TSN Senior Hockey Reporter


(Updated: Dec. 9, 2016, 9:44am et) PHILADELPHIA - That escalated quickly.
Connor McDavid, the diplomatic star who almost always lets his play do the talking, blew off steam after the Oilers’ 6-5 loss to the Flyers on Thursday night and sparked a rare war of words.
McDavid said Flyers defenceman Brandon Manning implied during the game that their collision last November in Edmonton - which fractured McDavid’s collarbone, causing him to miss 37 games and likely a Calder Trophy - was no accident.
“(Manning) wanted to say some comments today about what went on last year,” McDavid told reporters after Thursday’s loss. “I thought it was one of the classless things I’ve ever seen on the ice. 


“He said some things and our guys responded accordingly. We can put the whole ‘he did it on purpose’ thing to rest because what he said out there kind of confirmed that. Shows the guy he is the way he doesn’t step up and fight some of our guys.”
The night devolved into a he-said, he-said confrontation because Manning said he never hinted or said to McDavid that their crash into the boards was anything other than “a total accident.”
“There was never any intention and I would never say that,” Manning told TSN. “He must have taken it out of context when he kept coming after me, time after time.”
Manning added he thought McDavid was “also classless” for his antics, particularly after McDavid scored Edmonton’s second goal and turned directly to Manning to unleash a string of curses captured on camera.

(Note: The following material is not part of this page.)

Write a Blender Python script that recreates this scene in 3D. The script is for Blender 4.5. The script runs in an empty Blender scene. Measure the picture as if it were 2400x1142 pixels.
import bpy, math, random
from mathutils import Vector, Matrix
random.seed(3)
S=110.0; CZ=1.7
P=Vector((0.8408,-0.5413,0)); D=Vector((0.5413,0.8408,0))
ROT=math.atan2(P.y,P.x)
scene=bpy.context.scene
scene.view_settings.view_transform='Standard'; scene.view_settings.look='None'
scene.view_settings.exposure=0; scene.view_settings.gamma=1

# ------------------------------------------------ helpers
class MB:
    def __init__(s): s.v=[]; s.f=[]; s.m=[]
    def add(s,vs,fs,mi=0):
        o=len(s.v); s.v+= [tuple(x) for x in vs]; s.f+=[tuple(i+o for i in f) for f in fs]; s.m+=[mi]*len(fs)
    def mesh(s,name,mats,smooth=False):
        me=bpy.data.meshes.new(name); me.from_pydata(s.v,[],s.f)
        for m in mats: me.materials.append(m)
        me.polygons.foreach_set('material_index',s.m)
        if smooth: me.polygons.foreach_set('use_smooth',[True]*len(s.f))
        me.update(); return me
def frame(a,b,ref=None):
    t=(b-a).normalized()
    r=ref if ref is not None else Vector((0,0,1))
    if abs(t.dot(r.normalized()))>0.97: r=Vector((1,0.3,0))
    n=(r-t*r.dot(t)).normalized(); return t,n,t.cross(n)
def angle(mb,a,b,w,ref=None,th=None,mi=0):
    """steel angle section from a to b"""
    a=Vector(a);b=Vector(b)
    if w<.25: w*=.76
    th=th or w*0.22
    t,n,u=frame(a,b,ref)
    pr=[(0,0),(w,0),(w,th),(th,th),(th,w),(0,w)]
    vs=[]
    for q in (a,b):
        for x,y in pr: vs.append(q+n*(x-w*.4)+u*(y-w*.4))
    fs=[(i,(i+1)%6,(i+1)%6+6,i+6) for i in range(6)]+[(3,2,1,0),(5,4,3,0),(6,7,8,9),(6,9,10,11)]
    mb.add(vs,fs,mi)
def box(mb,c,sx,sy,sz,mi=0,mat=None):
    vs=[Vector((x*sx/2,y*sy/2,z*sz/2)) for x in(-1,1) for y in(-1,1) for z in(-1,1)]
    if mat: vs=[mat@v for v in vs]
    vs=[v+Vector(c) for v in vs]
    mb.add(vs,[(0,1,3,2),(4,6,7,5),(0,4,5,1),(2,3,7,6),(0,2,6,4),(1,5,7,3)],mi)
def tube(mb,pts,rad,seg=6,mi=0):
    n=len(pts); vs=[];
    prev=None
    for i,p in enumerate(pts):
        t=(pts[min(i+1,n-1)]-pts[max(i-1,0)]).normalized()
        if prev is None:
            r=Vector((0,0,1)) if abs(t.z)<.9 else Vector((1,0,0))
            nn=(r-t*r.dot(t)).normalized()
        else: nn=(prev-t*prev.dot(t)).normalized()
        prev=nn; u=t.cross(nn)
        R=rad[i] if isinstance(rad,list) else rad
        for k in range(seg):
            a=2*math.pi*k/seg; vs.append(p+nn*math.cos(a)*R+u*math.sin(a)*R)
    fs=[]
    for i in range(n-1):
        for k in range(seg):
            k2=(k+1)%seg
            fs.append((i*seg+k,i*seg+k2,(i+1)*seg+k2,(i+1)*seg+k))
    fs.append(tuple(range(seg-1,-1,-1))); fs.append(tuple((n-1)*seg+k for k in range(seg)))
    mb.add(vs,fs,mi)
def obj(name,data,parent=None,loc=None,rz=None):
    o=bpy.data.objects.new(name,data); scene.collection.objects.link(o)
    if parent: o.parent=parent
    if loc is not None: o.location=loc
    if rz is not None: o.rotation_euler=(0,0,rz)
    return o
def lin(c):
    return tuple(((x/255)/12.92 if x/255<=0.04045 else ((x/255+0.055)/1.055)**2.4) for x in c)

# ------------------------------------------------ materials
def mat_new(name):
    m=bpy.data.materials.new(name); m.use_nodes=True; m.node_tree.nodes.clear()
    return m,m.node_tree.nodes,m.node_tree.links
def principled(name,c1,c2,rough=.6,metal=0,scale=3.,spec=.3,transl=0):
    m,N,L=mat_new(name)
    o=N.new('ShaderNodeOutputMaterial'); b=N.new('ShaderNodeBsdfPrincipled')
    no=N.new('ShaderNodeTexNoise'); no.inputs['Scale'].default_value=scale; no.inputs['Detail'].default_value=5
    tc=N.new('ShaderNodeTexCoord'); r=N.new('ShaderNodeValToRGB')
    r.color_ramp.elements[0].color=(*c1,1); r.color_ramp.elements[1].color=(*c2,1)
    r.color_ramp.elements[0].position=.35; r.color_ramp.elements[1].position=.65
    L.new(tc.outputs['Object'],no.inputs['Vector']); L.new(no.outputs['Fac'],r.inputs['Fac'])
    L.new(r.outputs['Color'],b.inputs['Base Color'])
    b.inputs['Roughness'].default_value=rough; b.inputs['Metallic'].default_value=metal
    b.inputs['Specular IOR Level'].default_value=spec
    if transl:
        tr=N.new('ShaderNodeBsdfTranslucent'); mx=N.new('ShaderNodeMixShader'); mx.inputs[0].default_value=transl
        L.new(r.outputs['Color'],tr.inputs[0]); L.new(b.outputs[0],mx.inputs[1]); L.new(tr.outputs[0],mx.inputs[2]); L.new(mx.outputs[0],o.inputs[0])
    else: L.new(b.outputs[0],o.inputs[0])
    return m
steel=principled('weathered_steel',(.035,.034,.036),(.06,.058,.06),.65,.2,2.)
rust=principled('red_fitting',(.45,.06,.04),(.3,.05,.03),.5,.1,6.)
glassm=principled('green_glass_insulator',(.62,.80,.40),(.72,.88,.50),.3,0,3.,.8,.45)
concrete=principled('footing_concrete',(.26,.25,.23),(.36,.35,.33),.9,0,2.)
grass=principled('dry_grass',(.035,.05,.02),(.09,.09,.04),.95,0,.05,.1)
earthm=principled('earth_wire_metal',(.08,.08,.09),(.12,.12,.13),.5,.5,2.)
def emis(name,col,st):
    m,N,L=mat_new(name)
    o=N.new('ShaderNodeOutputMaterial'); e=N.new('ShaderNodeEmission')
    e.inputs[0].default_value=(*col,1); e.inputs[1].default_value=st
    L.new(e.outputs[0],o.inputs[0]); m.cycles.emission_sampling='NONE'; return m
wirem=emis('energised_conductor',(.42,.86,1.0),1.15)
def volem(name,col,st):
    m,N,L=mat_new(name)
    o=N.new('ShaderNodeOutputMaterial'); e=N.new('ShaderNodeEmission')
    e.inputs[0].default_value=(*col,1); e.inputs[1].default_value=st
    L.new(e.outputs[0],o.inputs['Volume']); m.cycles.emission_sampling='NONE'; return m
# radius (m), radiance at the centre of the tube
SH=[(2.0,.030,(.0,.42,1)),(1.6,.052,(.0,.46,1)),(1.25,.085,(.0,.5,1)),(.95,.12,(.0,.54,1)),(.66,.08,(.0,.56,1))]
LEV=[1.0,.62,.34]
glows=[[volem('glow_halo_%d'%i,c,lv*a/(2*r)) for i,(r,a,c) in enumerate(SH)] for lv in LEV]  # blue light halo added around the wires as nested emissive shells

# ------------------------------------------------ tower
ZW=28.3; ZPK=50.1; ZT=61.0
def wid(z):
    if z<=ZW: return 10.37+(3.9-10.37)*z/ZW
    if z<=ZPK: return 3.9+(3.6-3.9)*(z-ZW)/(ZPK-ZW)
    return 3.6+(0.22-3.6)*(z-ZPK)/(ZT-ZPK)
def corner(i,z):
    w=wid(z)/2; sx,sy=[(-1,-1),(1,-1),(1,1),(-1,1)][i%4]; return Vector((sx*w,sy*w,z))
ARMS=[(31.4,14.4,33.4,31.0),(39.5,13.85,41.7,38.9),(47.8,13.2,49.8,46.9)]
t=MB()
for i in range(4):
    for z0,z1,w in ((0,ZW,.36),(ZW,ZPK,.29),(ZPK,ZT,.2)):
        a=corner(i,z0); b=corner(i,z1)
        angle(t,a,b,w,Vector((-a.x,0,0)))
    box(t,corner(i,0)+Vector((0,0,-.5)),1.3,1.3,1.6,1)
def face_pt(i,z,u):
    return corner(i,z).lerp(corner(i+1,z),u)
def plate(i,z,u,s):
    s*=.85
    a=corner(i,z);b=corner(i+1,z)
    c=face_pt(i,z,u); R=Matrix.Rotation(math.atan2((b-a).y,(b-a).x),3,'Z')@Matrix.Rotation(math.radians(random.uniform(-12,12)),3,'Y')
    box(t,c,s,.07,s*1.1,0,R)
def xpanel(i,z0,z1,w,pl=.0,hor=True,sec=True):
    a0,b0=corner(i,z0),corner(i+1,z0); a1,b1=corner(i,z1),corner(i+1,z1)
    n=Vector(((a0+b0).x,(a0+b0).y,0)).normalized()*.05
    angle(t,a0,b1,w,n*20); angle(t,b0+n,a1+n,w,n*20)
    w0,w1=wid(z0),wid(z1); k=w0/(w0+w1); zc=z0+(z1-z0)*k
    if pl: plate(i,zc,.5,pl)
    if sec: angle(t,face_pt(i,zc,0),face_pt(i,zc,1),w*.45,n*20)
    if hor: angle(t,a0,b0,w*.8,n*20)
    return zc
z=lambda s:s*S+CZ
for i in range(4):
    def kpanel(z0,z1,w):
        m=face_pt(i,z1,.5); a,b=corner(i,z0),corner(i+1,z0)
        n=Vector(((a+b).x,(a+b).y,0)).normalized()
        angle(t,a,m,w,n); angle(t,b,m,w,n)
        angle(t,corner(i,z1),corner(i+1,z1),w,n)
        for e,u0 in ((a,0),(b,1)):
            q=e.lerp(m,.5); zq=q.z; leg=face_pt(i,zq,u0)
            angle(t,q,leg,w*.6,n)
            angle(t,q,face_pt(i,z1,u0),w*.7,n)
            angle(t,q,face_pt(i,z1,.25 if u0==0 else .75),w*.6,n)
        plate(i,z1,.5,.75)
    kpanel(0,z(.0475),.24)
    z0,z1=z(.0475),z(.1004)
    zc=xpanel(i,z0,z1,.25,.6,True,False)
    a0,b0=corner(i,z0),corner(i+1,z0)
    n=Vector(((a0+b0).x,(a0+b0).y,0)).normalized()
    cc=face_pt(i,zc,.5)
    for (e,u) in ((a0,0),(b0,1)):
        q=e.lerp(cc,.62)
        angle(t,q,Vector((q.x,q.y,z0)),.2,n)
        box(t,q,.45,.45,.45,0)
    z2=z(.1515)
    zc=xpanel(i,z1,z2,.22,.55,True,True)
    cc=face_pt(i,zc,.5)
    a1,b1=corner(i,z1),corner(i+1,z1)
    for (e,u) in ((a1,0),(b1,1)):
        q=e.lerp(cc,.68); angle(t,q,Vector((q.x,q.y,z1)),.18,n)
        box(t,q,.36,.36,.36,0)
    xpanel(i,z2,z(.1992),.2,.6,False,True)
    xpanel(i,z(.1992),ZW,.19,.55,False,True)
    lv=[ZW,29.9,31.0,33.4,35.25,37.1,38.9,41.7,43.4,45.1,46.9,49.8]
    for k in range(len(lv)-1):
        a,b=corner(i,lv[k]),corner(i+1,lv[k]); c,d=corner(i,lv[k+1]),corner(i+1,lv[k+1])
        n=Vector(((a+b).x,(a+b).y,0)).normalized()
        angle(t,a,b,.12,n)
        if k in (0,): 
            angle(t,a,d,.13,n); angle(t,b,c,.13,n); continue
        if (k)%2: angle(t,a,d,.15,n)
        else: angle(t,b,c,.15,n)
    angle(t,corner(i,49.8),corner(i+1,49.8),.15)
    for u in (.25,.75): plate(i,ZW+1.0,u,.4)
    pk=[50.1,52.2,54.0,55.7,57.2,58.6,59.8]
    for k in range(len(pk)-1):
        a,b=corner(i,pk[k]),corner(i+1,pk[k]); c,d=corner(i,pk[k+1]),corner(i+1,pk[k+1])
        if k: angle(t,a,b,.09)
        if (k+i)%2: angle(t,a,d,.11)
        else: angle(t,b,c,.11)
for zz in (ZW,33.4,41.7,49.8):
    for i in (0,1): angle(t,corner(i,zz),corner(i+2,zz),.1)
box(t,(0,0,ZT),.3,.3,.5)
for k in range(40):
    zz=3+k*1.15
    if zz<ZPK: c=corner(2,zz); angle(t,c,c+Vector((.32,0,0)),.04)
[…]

“He never asked me to fight,” Manning said. “I understand he’s not going to fight. But I’ve already fought (Pat) Maroon, I’ve fought Chris Neil. Why did I need to fight?”

McDavid, 19, has not fought in 74 career NHL games. He broke his hand in his last fight in the OHL in 2014.
The message emanating from the Flyers’ dressing room was that it was easy for McDavid to talk tough when he’s skating on a line with Milan Lucic.

Manning reminded Philadelphia-area reporters there were “three players involved” in their crash into the boards and said “I think anybody who knows me or has played with or against me along the road here knows I’m not that kind of player.” McDavid himself called it “a fluke play” when he made his debut in Philadelphia last March 3.

Nonetheless, McDavid and Manning - a 26-year-old from Prince George, B.C. - traded barbs and jawed throughout Thursday’s thrilling contest. Rather than a matchup between two unfamiliar foes, the night felt more like a flashback to 1987 with bad blood flowing through two proud franchises that met twice in the Stanley Cup final that decade. The 11 goals scored were even era appropriate.


The truth is we’ll never know exactly what was or wasn’t said on the ice on Thursday night.
At the very least, new villains were born in both the City of Brotherly Love - the stop Sidney Crosby hates most in the NHL - and the City of Champions on Thursday night.
And we all now have something to circle on our calendars for Feb. 16 when the Flyers make their lone visit to Oil Country.